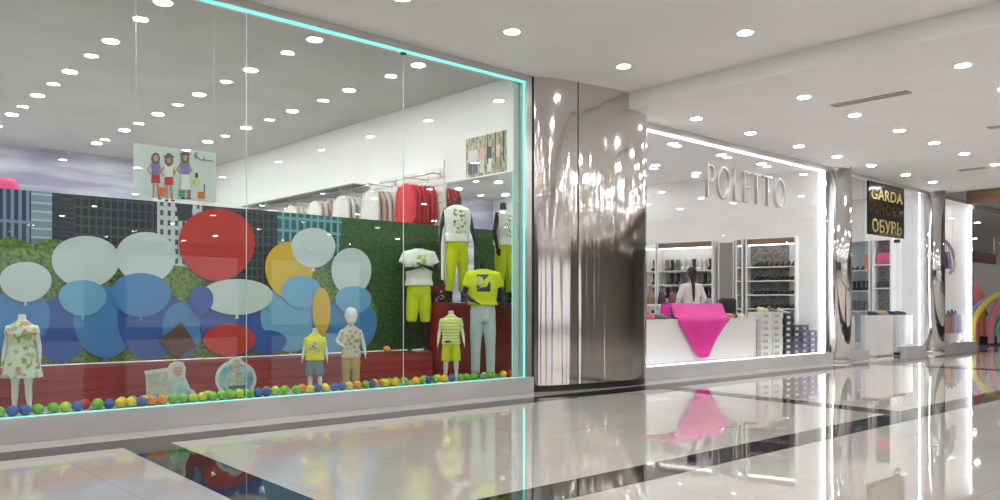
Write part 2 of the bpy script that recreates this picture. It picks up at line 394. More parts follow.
lights([(x, y) for x in (23.9, 25.3) for y in (9.2, 10.8, 12.3)], HL, 'round white downlight in the last bright window\'s ceiling', 'downlights in the fourth shop', xs=[23.9, 25.3], ys=[9.2, 10.8, 12.3], lab='last bright window downlight, %s from left in %s row from the glass')
lights([(x, y) for x in (27.5, 30.5, 34, 37.5, 41, 44.5) for y in (9.6, 11.9, 14.3)], 4.05, 'round downlight in the dark grey shop ceiling at far right', 'downlights in the far dark shop', xs=[27.5, 30.5, 34, 37.5, 41, 44.5], ys=[9.6, 11.9, 14.3], lab='downlight in the dark far shop, %s from the near side in the %s row')
lights([(x, y) for x in (26, 29.5, 34, 40) for y in (-17, -11, -5, 0, 5)], 4.6, 'round downlight in the grey ceiling at the far end of the hall', 'downlights at the far end of the hall', xs=[26, 29.5, 34, 40], ys=[5, 0, -5, -11, -17], lab='far hall downlight, %s beyond brown beam in %s row from shops')
# vents
def vent(x, y0, n, wd, label, rot=0, loc=None):
    r = empty('ceiling_vent', (x, y0, HL)); tag(r, label, 'vent')
    for k in range(n):
        a, b = k * .56, k * .56 + .53
        f = MB().box(-wd, wd, a, b, -.006, .0).build('backing', nodemat('vent_dark', (.12, .11, .1), .6), r)
        q = MB(); q.box(-wd, -wd + .02, a, b, -.014, 0).box(wd - .02, wd, a, b, -.014, 0).box(-wd, wd, a, a + .015, -.014, 0).box(-wd, wd, b - .015, b, -.014, 0); q.build('frame', nodemat('vent_frame', (.55, .52, .48), .5), r)
        q = MB()
        for i in range(3): xx = -wd + .035 + i * (2 * wd - .07) / 3; q.box(xx, xx + .022, a, b, -.012, -.004)
        q.build('louvre', nodemat('vent_louvre', (.42, .40, .37), .5), r)
vent(11.9, 4.6, 2, .09, 'long beige slotted air vent in two sections among the downlights')
vent(15.3, 3.55, 2, .09, 'slotted air vent at the right edge of the picture')
vent(19.6, 6.0, 1, .09, 'small grey air vent farthest along the ceiling')

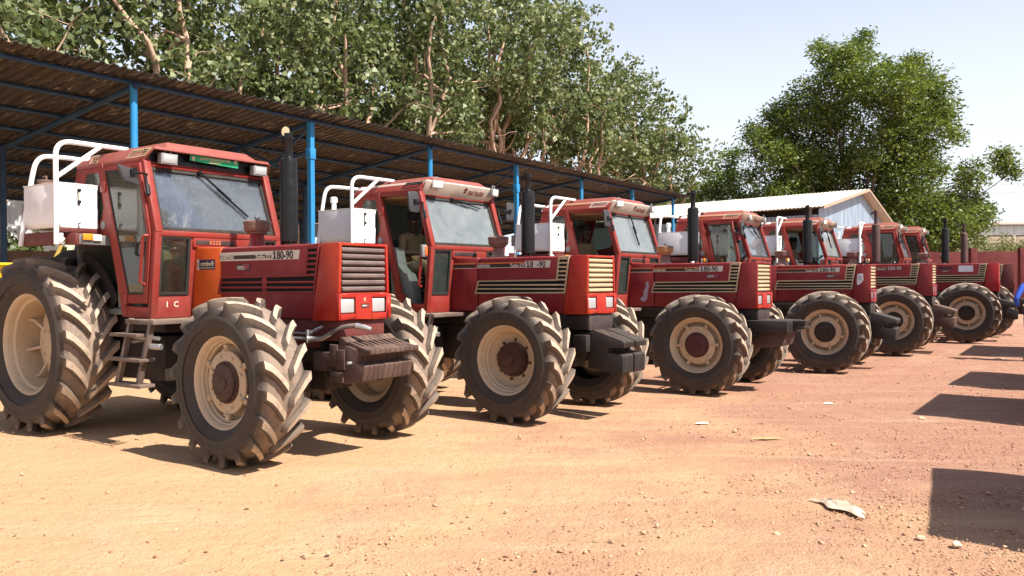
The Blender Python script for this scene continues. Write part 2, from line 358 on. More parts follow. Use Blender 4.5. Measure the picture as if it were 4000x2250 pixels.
def quick(me, co, faces):
    nf, k = faces.shape; me.vertices.add(len(co)); me.vertices.foreach_set('co', co.astype(np.float32).ravel())
    me.loops.add(nf*k); me.loops.foreach_set('vertex_index', faces.astype(np.int32).ravel())
    me.polygons.add(nf); me.polygons.foreach_set('loop_start', np.arange(0, nf*k, k, dtype=np.int32)); me.update(calc_edges=True); me.validate()
build_ground()

def stones(name, pts, sizes, seed, squash=.6):
    """many small angular stones in one mesh"""
    rng = np.random.default_rng(seed); n = len(pts)
    base = np.array([(1, 0, 0), (-1, 0, 0), (0, 1, 0), (0, -1, 0), (0, 0, 1), (0, 0, -1)], float)
    F = np.array([(0, 2, 4), (2, 1, 4), (1, 3, 4), (3, 0, 4), (2, 0, 5), (1, 2, 5), (3, 1, 5), (0, 3, 5)])
    s = np.asarray(sizes)[:, None, None]; v = base[None]*s*rng.uniform(.55, 1.2, (n, 6, 1)) + rng.normal(0, .22, (n, 6, 3))*s
    v[:, :, 2] *= squash; a = rng.uniform(0, 6.28, n); c, d = np.cos(a), np.sin(a)
    x = v[:, :, 0]*c[:, None]-v[:, :, 1]*d[:, None]; y = v[:, :, 0]*d[:, None]+v[:, :, 1]*c[:, None]; v[:, :, 0] = x; v[:, :, 1] = y
    v += np.asarray(pts)[:, None, :]; f = (F[None]+np.arange(n)[:, None, None]*6).reshape(-1, 3)
    me = bpy.data.meshes.new(name); quick(me, v.reshape(-1, 3), f); return me
def pebble_mat(name, a, b_, c_):
    m, t, b = newmat(name); gm = t.nodes.new('ShaderNodeNewGeometry')
    rp = t.nodes.new('ShaderNodeValToRGB'); e = rp.color_ramp.elements; e[0].color = (*a, 1); e[1].color = (*c_, 1); k = e.new(.5); k.color = (*b_, 1)
    t.links.new(gm.outputs['Random Per Island'], rp.inputs[0]); t.links.new(rp.outputs[0], b.inputs['Base Color']); b.inputs['Roughness'].default_value = .9; return m
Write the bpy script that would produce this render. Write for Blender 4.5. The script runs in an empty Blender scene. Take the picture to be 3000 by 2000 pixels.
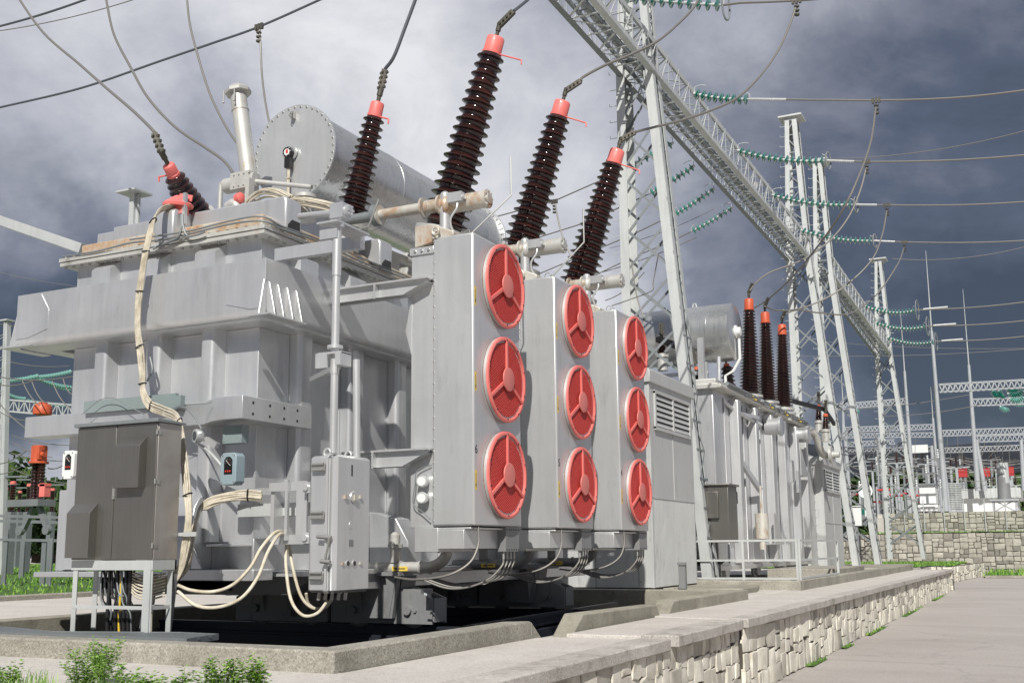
import bpy, bmesh, math, random
from mathutils import Vector, Matrix, Quaternion
R=math.radians
random.seed(7)
scene=bpy.context.scene; COL=scene.collection
# ---------------- camera solved from the vanishing points of the yard ----------------
F=3192.7; YAW,PITCH,ROLL,SH=0.45449003,0.16300728,-0.00887928,0.02789943
CAM=Vector((0,0,.85))
def _axes():
    cy,sy,cp,sp=math.cos(YAW),math.sin(YAW),math.cos(PITCH),math.sin(PITCH)
    fw=Vector((-sy*cp,cy*cp,sp)); r=Vector((cy,sy,0)); u=r.cross(fw)
    cr,sr=math.cos(ROLL),math.sin(ROLL)
    return r*cr+u*sr, u*cr-r*sr, fw
AR,AU,AF=_axes()
def ray(vx,vy):
    x=vx*1.27551; y=vy*1.27551
    return AR*((x-1500)/F)-AU*((y-1000-SH*3000)/F)+AF
def at(vx,vy,ax,val):
    d=ray(vx,vy); i='xyz'.index(ax); t=(val-CAM[i])/d[i]
    return CAM+d*t
cam=bpy.data.cameras.new('camera'); camo=bpy.data.objects.new('camera',cam); COL.objects.link(camo)
m=Matrix((AR,AU,-AF)).transposed().to_4x4(); m.translation=CAM; camo.matrix_world=m
cam.sensor_width=36; cam.lens=F/3000*36; cam.shift_y=SH; cam.clip_start=.1; cam.clip_end=4000
scene.camera=camo
# ---------------- materials ----------------
def mat(name):
    m=bpy.data.materials.new(name); m.use_nodes=True
    n=m.node_tree.nodes; l=m.node_tree.links
    b=n['Principled BSDF']; return m,n,l,b
def setin(b,**k):
    for a,v in k.items():
        a=a.replace('_',' ')
        if a in b.inputs:
            b.inputs[a].default_value=(*v,1) if isinstance(v,tuple) and len(v)==3 else v
def plain(name,col,rough=.5,metal=0,**k):
    m,n,l,b=mat(name); setin(b,Base_Color=col,Roughness=rough,Metallic=metal,**k); return m
def pos(n,l,scale=(1,1,1)):
    g=n.new('ShaderNodeNewGeometry'); mp=n.new('ShaderNodeMapping'); mp.inputs['Scale'].default_value=scale
    l.new(g.outputs['Position'],mp.inputs['Vector']); return mp.outputs['Vector']
def noise(n,l,vec,scale,detail=4,rough=.6,dist=0):
    t=n.new('ShaderNodeTexNoise'); t.inputs['Scale'].default_value=scale; t.inputs['Detail'].default_value=detail
    t.inputs['Roughness'].default_value=rough; t.inputs['Distortion'].default_value=dist
    l.new(vec,t.inputs['Vector']); return t.outputs['Fac']
def ramp(n,l,fac,stops,interp='LINEAR'):
    r=n.new('ShaderNodeValToRGB'); e=r.color_ramp; e.interpolation=interp
    while len(e.elements)<len(stops): e.elements.new(.5)
    for i,(p,c) in enumerate(stops):
        e.elements[i].position=p; e.elements[i].color=(*c,1) if not isinstance(c,(int,float)) else (c,c,c,1)
    l.new(fac,r.inputs['Fac']); return r.outputs['Color']
def mixc(n,l,fac,a,b,mode='MIX'):
    x=n.new('ShaderNodeMix'); x.data_type='RGBA'; x.blend_type=mode
    for i,v in ((0,fac),(6,a),(7,b)):
        if hasattr(v,'links'): l.new(v,x.inputs[i])
        elif isinstance(v,(int,float)): x.inputs[i].default_value=v if i==0 else (v,v,v,1)
        else: x.inputs[i].default_value=(*v,1)
    return x.outputs[2]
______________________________
SHORT PROBLEM:
Repeat word for word the lines from the line with "The Blender Python" to the line with "build_ground()", both lines included.

RESULT FOR THIS EXERCISE:
The Blender Python script for this scene continues. Write part 2, from line 358 on. More parts follow. Use Blender 4.5. Measure the picture as if it were 4000x2250 pixels.
def quick(me, co, faces):
    nf, k = faces.shape; me.vertices.add(len(co)); me.vertices.foreach_set('co', co.astype(np.float32).ravel())
    me.loops.add(nf*k); me.loops.foreach_set('vertex_index', faces.astype(np.int32).ravel())
    me.polygons.add(nf); me.polygons.foreach_set('loop_start', np.arange(0, nf*k, k, dtype=np.int32)); me.update(calc_edges=True); me.validate()
build_ground()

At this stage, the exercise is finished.